The longer I think about this movie the more I forget of the great chemistry between the leads, riotously exaggerated supporting performances and occasional glimpses of truth and the more I am weighed down by the stunning disconnect that the film has with its own subconscious. Molly and Amy's grating teen liberalism could make a great foundation for a gentle but pointed poking at strident but narrow-minded teen preciousness, but at no point does the film suggest that absolute cringe like their safe word being "Malala" is proof not of their maturity but their lack thereof.

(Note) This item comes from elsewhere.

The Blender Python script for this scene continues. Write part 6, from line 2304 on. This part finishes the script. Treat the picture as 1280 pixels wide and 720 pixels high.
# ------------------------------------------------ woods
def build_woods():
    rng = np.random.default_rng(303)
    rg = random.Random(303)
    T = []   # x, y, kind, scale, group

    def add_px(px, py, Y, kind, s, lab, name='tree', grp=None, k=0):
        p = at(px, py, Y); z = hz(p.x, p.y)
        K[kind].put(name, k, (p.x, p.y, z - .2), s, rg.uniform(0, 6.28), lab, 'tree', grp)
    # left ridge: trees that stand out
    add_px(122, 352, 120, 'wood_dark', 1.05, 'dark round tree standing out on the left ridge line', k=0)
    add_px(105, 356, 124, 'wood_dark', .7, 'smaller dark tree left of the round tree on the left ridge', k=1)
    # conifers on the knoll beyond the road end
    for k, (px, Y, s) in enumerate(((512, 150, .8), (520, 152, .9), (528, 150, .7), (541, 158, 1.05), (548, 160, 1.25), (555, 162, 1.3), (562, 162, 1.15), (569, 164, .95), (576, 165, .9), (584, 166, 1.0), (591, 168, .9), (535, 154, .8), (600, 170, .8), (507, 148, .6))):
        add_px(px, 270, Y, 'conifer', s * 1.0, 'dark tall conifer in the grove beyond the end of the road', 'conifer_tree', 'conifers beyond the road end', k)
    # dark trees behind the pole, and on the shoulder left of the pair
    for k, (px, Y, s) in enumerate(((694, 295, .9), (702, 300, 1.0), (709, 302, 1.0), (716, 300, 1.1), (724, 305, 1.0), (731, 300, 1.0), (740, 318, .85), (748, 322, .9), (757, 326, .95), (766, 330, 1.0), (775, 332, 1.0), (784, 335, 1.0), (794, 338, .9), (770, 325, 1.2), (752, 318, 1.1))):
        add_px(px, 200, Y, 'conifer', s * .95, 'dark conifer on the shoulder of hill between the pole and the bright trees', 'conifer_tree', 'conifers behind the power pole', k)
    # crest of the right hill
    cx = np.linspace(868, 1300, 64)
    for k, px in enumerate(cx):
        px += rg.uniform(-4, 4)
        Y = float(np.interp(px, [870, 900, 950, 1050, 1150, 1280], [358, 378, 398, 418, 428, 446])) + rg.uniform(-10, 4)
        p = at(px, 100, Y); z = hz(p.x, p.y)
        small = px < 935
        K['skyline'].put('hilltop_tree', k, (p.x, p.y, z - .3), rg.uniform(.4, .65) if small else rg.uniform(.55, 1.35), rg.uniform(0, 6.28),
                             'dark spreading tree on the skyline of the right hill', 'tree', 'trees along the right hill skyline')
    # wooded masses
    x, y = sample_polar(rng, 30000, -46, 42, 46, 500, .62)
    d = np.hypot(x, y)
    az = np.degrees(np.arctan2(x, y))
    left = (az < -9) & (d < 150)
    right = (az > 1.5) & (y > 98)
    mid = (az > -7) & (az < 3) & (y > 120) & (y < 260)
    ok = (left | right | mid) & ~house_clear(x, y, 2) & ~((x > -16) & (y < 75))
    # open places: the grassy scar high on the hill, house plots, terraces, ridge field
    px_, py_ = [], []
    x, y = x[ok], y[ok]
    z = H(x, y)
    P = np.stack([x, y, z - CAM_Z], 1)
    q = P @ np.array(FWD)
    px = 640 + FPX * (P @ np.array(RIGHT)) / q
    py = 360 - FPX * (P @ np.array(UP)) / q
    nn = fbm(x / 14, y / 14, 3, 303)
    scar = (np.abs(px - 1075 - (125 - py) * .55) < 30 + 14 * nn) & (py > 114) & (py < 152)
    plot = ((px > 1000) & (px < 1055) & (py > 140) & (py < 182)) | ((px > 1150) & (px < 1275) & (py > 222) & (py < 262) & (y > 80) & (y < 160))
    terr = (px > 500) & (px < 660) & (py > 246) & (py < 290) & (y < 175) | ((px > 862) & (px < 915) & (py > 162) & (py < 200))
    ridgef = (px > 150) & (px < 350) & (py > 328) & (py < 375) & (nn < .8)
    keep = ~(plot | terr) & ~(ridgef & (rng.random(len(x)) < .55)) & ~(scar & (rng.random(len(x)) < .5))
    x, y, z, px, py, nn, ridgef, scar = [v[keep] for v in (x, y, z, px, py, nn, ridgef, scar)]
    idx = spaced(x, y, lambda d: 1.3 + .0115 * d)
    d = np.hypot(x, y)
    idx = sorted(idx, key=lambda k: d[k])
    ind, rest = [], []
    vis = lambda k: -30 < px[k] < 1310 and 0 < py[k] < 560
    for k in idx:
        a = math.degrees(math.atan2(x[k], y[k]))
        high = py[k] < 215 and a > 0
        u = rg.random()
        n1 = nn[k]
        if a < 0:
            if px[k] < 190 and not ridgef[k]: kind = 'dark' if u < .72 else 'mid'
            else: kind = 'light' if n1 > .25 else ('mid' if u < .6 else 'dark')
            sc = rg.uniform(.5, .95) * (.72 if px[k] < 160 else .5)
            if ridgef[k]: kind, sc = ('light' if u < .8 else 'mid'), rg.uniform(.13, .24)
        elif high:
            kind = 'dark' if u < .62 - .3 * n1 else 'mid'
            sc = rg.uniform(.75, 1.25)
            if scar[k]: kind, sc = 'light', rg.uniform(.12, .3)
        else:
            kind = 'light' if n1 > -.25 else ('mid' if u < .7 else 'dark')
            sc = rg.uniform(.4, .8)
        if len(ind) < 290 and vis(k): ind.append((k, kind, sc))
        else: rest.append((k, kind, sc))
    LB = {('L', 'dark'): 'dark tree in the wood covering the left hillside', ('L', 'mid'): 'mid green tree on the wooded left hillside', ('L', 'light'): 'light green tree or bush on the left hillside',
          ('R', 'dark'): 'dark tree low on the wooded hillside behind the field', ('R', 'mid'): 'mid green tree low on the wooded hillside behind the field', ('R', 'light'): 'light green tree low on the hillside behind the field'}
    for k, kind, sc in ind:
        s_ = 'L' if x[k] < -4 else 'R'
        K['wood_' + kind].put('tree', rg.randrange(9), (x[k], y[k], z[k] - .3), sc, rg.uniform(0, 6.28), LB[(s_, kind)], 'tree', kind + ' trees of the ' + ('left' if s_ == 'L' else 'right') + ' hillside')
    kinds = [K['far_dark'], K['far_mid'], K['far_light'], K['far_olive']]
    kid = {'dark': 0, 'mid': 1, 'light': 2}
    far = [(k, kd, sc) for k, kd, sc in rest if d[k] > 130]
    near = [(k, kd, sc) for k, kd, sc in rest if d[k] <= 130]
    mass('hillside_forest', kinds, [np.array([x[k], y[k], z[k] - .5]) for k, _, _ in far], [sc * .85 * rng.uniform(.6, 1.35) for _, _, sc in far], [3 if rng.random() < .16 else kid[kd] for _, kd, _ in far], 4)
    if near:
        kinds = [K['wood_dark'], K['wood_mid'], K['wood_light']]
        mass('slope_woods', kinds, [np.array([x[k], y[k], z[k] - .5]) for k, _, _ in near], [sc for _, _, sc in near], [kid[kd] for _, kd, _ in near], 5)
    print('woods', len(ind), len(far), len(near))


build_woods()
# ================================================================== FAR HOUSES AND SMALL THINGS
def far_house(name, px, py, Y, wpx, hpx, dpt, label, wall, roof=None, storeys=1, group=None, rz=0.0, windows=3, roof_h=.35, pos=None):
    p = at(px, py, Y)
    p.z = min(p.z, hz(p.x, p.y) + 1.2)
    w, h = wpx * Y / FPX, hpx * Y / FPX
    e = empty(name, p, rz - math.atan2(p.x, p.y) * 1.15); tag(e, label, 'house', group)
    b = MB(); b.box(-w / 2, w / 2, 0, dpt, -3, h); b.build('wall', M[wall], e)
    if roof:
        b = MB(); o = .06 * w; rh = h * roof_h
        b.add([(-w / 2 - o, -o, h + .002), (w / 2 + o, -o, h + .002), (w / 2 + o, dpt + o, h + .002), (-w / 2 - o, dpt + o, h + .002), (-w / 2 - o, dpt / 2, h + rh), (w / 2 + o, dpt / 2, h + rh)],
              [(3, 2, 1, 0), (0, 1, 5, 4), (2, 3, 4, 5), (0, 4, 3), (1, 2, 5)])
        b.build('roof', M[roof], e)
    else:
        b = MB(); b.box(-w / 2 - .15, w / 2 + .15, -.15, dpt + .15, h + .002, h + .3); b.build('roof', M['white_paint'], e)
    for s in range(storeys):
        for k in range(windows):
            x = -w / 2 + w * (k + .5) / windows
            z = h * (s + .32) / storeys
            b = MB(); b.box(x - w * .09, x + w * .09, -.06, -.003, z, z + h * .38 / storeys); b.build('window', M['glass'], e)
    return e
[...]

Likewise, the lesson of Molly, who come from a modest apartment home and studies her ass off to get into an Ivy League only to find out all her rich goof-off friends got in too, is not that she focused too hard on work but that she had to work 10 times as hard to get what her peers got handed to them. Class, maybe the single most potent subject of comedy, is bafflingly ignored in a film where losers with no friends can casually rent an entire yacht for an unattended party or the annoying theater kid can force his parents to let him use their multi-storey house to stage a murder mystery. Such lavish displays act as mere backdrops, and as genuinely funny as the scenes are, the film feels bereft, missing the keener critical eye that might have made up for the awkward tonal position somewhere between a quasi-attempt to capture real teen life and an adult's assessment of it.